Apr 13 2010
The Story of Henry
The first picture I ever took of Henry, May 9, 2008
You might have noticed that there’s a new category. Much as I did when I heard the news of Rita Belle’s death, I decided to pay tribute to my beloved Henry Etta James with her own category. You can follow all our adventures there.
In going through my archives, I see that my earliest mention of Henry was shortly after I moved to Oakland, as a beat-up stray cat who hung out on my garage roof (I thought she was a boy until this past December. I have a history of not being able to tell boy cats from girl cats). A few months later, there was the first of many heat waves, and I was inspired to give the stray cat cool water.
It was the thin edge of the wedge. If I was giving her water, why not food? And as my attachment to her grew, I bought her a little tent which I set under the rosebush, so she had shelter from the sun and a defense against other cats. That led to the comfy bed under the porch in the summer and the couch with a blanket on the porch in the winter.
About a year after I started taking care of her, I was able to pet her. And when I moved from Oakland to the country, I brought her with me. I still think she knew I was leaving and wanted to make sure she came, too.
In reading over my many entries about her, I am struck by how our relationship proceeded cautiously at first, but speeded up dramatically after we moved. It’s as if she knew she didn’t have much time left and wanted to pack in as much as she could, sitting on my lap, being petted, feeling safe and warm at last. Sometimes I think that she had fought so long and so hard to survive that now she didn’t have to anymore, it all caught up with her and that’s what carried her off on that early spring night.

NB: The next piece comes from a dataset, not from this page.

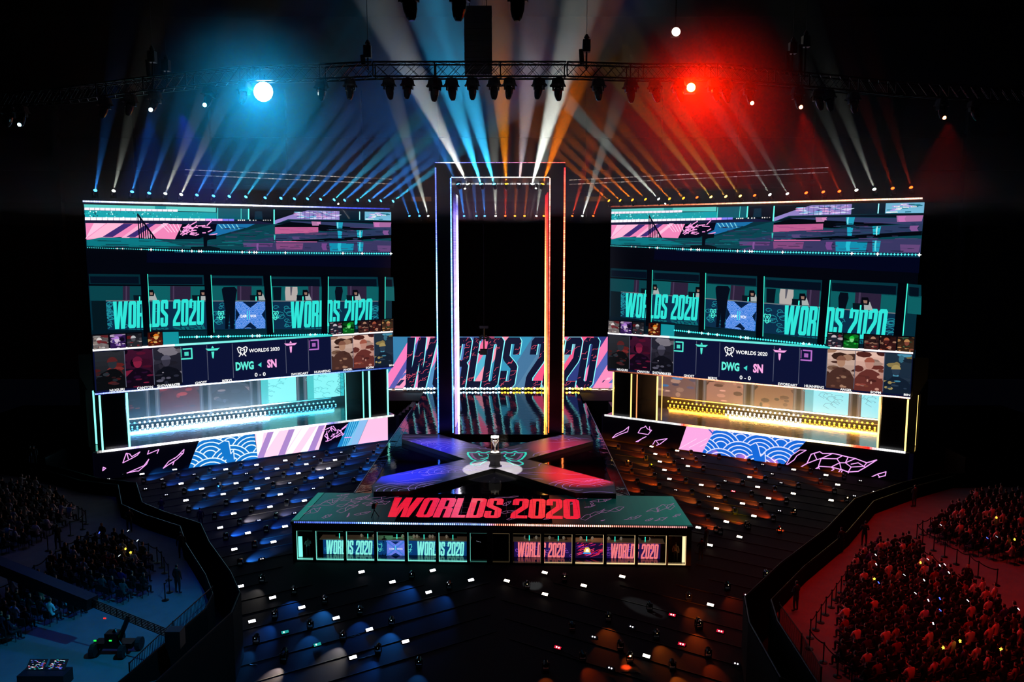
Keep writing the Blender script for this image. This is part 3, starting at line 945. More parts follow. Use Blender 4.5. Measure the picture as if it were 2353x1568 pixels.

Now when I crinkle plastic bags in the kitchen, she doesn’t come running, meowing and getting under my feet. I still look at the floor whenever I’m in the kitchen or near the heater, making sure I don’t step on a little grey cat who is no longer there. When I go into the pantry/laundry room several times a day, she doesn’t follow me asking me for food, even when there’s food in her dish. Now that she’s gone, the girls have reverted to their pre-Henry positions of Audrey eating from the bowl on the left and June on the right. I still haven’t had the heart to empty out the litter box or wash her bed, which I don’t know what to do with.
I never imagined when I first brought water to that little stray cat that she would give me so much love. And that I would love her so much in return.